## [Exercise objective]
Please repeat the records below exactly, from the first line through the line containing "random.seed(11)", and nothing more.

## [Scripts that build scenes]
▬▬▬
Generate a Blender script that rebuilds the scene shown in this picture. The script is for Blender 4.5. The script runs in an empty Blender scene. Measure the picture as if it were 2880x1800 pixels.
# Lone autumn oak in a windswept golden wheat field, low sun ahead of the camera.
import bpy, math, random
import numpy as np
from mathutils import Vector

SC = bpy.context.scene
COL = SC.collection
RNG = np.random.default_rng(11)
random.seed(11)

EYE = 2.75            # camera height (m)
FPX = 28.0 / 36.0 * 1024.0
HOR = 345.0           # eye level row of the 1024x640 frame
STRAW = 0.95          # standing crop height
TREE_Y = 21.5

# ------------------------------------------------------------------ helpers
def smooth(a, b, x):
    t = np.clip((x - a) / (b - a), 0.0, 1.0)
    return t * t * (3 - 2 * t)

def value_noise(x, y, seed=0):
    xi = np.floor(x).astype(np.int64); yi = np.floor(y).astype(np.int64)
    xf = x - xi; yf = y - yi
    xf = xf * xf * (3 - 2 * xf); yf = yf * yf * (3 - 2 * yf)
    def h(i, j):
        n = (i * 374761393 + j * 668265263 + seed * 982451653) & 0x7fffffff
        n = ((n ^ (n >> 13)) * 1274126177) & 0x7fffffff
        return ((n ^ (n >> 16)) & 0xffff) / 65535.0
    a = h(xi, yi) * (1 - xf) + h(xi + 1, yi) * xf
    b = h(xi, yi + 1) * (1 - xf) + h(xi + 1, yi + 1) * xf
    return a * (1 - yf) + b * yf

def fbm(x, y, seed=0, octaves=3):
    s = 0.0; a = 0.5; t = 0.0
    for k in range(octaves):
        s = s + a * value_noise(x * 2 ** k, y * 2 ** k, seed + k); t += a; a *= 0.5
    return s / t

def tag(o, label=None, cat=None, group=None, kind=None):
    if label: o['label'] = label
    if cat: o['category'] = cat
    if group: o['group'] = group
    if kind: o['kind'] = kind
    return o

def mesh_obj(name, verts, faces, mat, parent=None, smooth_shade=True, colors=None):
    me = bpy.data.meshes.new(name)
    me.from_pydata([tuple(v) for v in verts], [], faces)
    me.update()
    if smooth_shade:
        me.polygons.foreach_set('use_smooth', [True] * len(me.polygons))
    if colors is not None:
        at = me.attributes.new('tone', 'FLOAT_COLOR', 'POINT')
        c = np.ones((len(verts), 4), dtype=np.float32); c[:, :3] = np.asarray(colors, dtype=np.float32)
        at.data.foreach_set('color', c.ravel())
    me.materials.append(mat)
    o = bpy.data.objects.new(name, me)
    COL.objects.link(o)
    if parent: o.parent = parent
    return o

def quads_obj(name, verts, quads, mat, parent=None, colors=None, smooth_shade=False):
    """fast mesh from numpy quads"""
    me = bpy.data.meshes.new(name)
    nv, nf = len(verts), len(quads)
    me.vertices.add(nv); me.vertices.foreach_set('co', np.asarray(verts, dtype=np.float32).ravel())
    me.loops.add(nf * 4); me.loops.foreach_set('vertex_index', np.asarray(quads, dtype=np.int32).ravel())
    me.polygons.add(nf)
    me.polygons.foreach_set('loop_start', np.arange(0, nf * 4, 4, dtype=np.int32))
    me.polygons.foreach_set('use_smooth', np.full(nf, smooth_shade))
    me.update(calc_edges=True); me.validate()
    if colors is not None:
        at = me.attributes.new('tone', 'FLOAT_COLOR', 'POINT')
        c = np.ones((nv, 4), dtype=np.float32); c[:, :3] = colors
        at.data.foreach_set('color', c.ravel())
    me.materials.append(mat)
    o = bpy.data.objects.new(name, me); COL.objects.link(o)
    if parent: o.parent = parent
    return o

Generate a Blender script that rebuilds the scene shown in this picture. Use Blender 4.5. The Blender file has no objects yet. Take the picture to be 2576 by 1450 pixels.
▬▬▬
## [Answer to the task]
Generate a Blender script that rebuilds the scene shown in this picture. The script is for Blender 4.5. The script runs in an empty Blender scene. Measure the picture as if it were 2880x1800 pixels.
# Lone autumn oak in a windswept golden wheat field, low sun ahead of the camera.
import bpy, math, random
import numpy as np
from mathutils import Vector

SC = bpy.context.scene
COL = SC.collection
RNG = np.random.default_rng(11)
random.seed(11)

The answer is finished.